The phrase was first associated with Twelfth Night rather than Christmas itself, and with a practice of peasants coming to visit their feudal lords, offering their good wishes, while the lord returns the compliment with food and drink.
In researching the roots of Halloween, Thanksgiving, Christmas and New Year's, I was surprised to find a number of connections between these seemingly disparate holidays. Halloween and Thanksgiving both have roots in harvest festivals. Christmas and New Year's both trace their beginnings to celebrations in the dark of winter.
Trick-or-treating and caroling appear to share some history, too. Trick-or-treating is traced to a Scottish tradition of children busking for treats, singing or doing some other form of performing for people in late fall or winter. Eventually London beggars would do something similar.
But historians draw a distinction between outright begging by strangers and the friendly annual meeting of fiefs and serfs as described above, sometimes even citing the lyrics of "Here We Come a-Wassailing," in which the singers say, "We are not daily beggars that beg from door to door / but we are friendly neighbors whom you have seen before."
"The Holly and the Ivy," an English holiday song from the 1700s or earlier, refers to a pair of pagan fertility symbols that were co-opted by the church in England, with both winter plants decorating English churches from the 1400s.
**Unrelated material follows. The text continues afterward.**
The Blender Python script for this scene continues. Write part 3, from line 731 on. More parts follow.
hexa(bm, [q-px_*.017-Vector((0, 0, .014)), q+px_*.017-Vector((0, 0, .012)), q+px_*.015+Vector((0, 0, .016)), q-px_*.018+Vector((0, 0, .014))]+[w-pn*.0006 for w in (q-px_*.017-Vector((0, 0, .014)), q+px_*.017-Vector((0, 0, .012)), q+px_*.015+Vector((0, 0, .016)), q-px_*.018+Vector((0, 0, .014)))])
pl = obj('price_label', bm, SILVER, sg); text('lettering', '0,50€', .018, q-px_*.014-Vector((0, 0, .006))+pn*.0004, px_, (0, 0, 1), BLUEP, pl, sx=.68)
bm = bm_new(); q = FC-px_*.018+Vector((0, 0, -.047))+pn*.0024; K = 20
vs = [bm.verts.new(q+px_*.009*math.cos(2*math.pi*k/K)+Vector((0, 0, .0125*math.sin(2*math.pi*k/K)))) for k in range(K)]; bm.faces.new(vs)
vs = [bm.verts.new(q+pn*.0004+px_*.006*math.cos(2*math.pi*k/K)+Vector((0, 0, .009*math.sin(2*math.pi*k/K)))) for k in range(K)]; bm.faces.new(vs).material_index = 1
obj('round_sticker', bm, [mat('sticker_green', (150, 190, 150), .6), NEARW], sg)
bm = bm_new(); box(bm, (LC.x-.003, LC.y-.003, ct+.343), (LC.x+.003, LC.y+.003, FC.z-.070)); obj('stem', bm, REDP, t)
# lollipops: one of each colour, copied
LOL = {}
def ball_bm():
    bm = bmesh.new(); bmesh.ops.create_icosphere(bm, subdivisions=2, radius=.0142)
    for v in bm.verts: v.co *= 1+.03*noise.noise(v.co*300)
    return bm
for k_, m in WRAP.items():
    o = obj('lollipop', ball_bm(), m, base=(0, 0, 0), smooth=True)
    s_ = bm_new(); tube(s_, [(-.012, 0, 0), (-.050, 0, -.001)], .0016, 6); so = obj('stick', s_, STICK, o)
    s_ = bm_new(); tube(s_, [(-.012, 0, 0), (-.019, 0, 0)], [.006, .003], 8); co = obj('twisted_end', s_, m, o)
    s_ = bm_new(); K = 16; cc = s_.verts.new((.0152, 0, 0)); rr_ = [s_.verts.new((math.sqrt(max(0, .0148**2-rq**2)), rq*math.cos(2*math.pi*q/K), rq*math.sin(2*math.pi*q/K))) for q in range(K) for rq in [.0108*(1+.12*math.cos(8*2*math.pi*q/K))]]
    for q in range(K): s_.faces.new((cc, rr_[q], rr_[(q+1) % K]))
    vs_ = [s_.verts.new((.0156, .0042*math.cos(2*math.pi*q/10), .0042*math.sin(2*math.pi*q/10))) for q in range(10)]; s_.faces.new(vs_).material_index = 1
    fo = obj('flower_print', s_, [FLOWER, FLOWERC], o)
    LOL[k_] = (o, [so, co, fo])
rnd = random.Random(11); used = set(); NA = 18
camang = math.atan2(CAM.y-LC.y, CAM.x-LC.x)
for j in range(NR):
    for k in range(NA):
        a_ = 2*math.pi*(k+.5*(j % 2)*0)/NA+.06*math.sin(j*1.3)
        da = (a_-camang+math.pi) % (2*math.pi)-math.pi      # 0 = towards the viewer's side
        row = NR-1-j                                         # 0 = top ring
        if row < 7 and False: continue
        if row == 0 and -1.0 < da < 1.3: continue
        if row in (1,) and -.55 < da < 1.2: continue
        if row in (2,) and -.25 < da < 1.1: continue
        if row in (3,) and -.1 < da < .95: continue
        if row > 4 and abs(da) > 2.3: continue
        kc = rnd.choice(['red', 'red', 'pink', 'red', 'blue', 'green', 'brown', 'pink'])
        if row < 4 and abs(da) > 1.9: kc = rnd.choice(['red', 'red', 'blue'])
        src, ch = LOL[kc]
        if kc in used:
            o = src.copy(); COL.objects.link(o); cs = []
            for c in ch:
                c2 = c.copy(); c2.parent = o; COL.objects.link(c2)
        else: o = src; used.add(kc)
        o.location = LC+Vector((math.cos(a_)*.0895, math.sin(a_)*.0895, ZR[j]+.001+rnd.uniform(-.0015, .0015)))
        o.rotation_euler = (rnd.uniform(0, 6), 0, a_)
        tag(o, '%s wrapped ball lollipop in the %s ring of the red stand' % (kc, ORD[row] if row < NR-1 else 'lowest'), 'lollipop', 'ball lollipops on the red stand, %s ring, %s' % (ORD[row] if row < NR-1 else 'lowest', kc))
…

The lyrics speak alternately of these plants and of the birth of Jesus, harnessing the existing customs of holly and ivy for missionary purposes.
The poinsettia, by contrast is a fairly new add-on to Christmas celebrations. The plant comes originally from Mexico, and Poinsett was a U.S. ambassador to Mexico who brought it back to the United States. I assume its bright red-and-green colors made it a natural adoption into Christmas decoration, although you can get other kinds.
Modern Christmas came into being in the 1800s. "Twas the Night Before Christmas," actual title "A Visit from St. Nicholas," was published in 1822. James Lord Pierpont, born in 1822, wrote "Jingle Bells" in 1857, though it was originally a Thanksgiving song.
By 1860 Christmas was a legal holiday in 14 states and by 1870 it was a national holiday. Christmas cards date from 1875. The gift giving tradition was originally only for children and one gift was the norm, but an evangelical New York department store owner successfully promoted an expansion of the tradition, also in the 1800s.